The Office investigated several other events that have been publicly reported to involve potential Russia-related contacts. For example, the investigation established that interactions between Russian Ambassador Kislyak and Trump Campaign officials both at the candidate’s April 2016 foreign policy speech in Washington, D.C., and during the week of the Republican National Convention were brief, public, and non-substantive. And the investigation did not establish that one Campaign official’s efforts to dilute a portion of the Republican Party platform on providing assistance to Ukraine were undertaken at the behest of candidate Trump or Russia.

Reporters circled for months around rumors of meetings between members of the Trump campaign, including Jeff Sessions, then a senator, and Sergey Kislyak, the Russian ambassador at the time, at the Mayflower Hotel in Washington and elsewhere. There were also lingering questions about why a portion of the Republican Party platform about Ukraine had changed during summer 2016. People involved in each had publicly denied any untoward behavior, and Mr. Mueller appears to have confirmed that the meetings were “non-substantive.” His assessment of the platform change is more nuanced, but ultimately did not “establish” the platform change had been directed by Mr. Trump or Russia.
—Nicholas Fandos


Several features of the conduct we investigated distinguish it from typical obstruction-of-justice cases. First, the investigation concerned the President, and some of his actions, such as firing the FBI director, involved facially lawful acts within his Article II authority, which raises constitutional issues discussed below. At the same time, the President’s position as the head of the Executive Branch provided him with unique and powerful means of influencing official proceedings, subordinate officers, and potential witnesses—all of which is relevant to a potential obstruction-of-justice analysis.

Mr. Mueller is saying that Mr. Trump’s powers as president were tied in with the actions he took that could have constituted obstruction, like ousting James B. Comey as F.B.I. director. This made building a case more difficult because Mr. Trump had the authority as president to take many of the actions that were scrutinized.
— Michael S. Schmidt


On several occasions, the president directed aides not to publicly disclose the emails setting up the June 9 [2016] meeting, suggesting that the emails would not leak and that the number of lawyers with access to them should be limited. Before the emails became public, the president edited a press statement for Trump Jr. by deleting a line that acknowledged that the meeting was with ‘an individual who [Trump Jr.] was told might have information helpful to the campaign’ and instead said only the meeting was about adoptions of Russian children. When the press asked questions about the president’s involvement in Trump Jr.’s statement, the president’s personal lawyer repeatedly denied the president had played any role.

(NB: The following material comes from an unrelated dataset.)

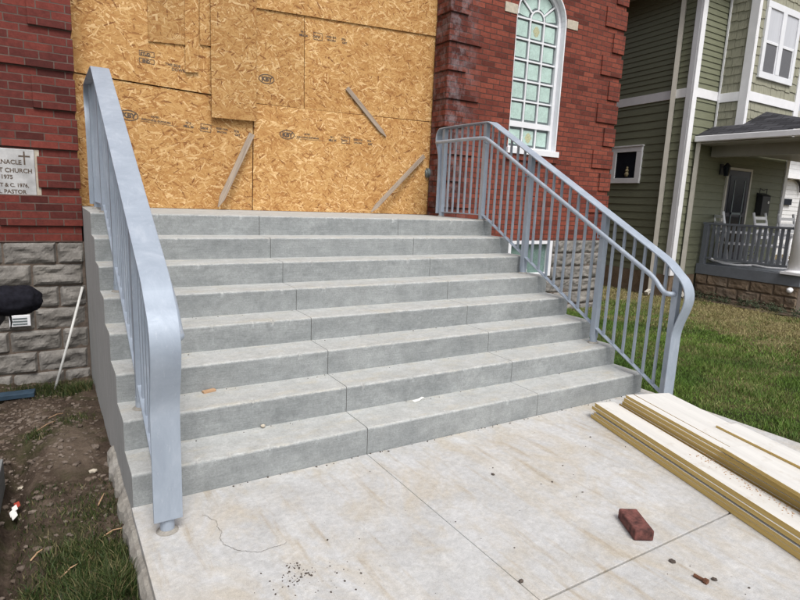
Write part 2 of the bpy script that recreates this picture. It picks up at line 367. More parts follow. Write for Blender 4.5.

This confirms a New York Times report in July 2017 that disclosed that the president had helped draft the misleading statement made by his son Donald Trump Jr. and pushed for a version that did not reveal the true nature of the meeting. That The Times learned of the meeting at the time shook the president at the time and was a key factor in what was a tumultuous summer for the White House.
— Maggie Haberman


Both men believed the plan would require candidate Trump’s assent to succeed (were he to be elected president.) They also discussed the status of the Trump campaign and Manafort’s strategy for winning Democratic votes in Midwestern states.

This suggests that Russia was trying to influence the Trump campaign to support a plan that would have allowed Russia to control part of eastern Ukraine, which would have been a huge victory for the Kremlin. Mr. Manafort had shared internal campaign polling data with the Russian associate before their Aug. 2, 2016, meeting — and for some period afterward, the report said.